I know, I know, I should hold my horses and wait for you two to catch up; but after the dynamite climax of "Mount Doom," I was just giddy with excitement to return to the Front to formally witness the fall of Sauron and defeat of Mordor up close and personal! So was it worth it to barrel ahead like this?
Sure. I guess.
Probably anything and everything was going to feel like a come-down after "Mount Doom"; nevertheless, after all of this struggle and set-backs and existential threats, the end of the War of the Ring can't help but feel rather perfunctory. It just sorta...ends. Frodo and Sam are promptly picked up by Gandalf and the Eagles. Sauron rises as a great shadow and promptly disperses to the winds--as opaque and incomprehensible as he ever was--as does the massive Mordor military alliance.

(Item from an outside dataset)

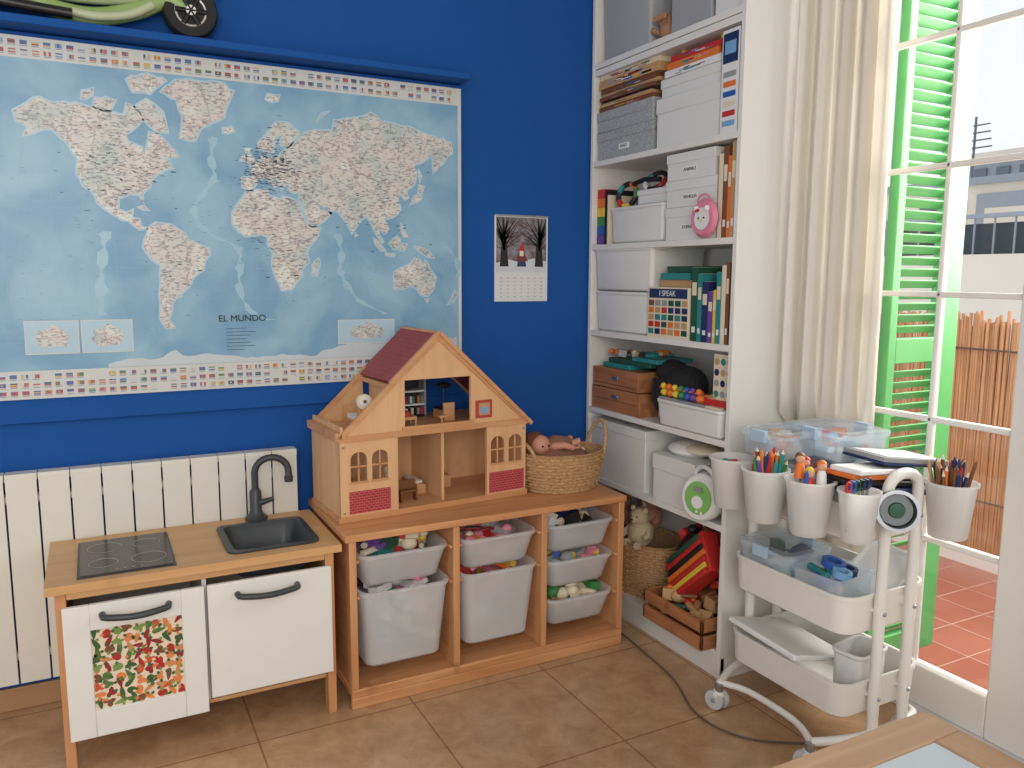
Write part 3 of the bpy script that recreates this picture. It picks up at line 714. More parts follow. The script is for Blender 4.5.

The Orcs do not carry forth under new leadership, or break apart into a series of Rump States or guerilla fighters or roaming militias, they just simply...scatter. (Where to? Tolkien appears as uninterested in saying as he is in discussing Sauron now that he's dead).
There's an off-hand reference to the forces of Man entering into Mordor to destroy some fortresses, but no reports of armed resistance from the denizens therein, nor of mass-surrender, nor of all those countless slaves being liberated. Rarely has such a massive war had such a clean and decisive finale, with so little messy fall-out.
Don't get me wrong, if any set of characters deserved a completely happy ending, it's these folks. But it's almost a little too neat; Frodo's missing finger is the absolute extent of their losses, they even get their clothes and gifts from Galadriel back--and it might as well have been with a bow on top. I know we still have that delightful little detour, "The Scouring of the Shire," to look forward to, but at the moment all I really see coming is the longest denouement ever, and there's not really a whole of lot of dramatic tension therein.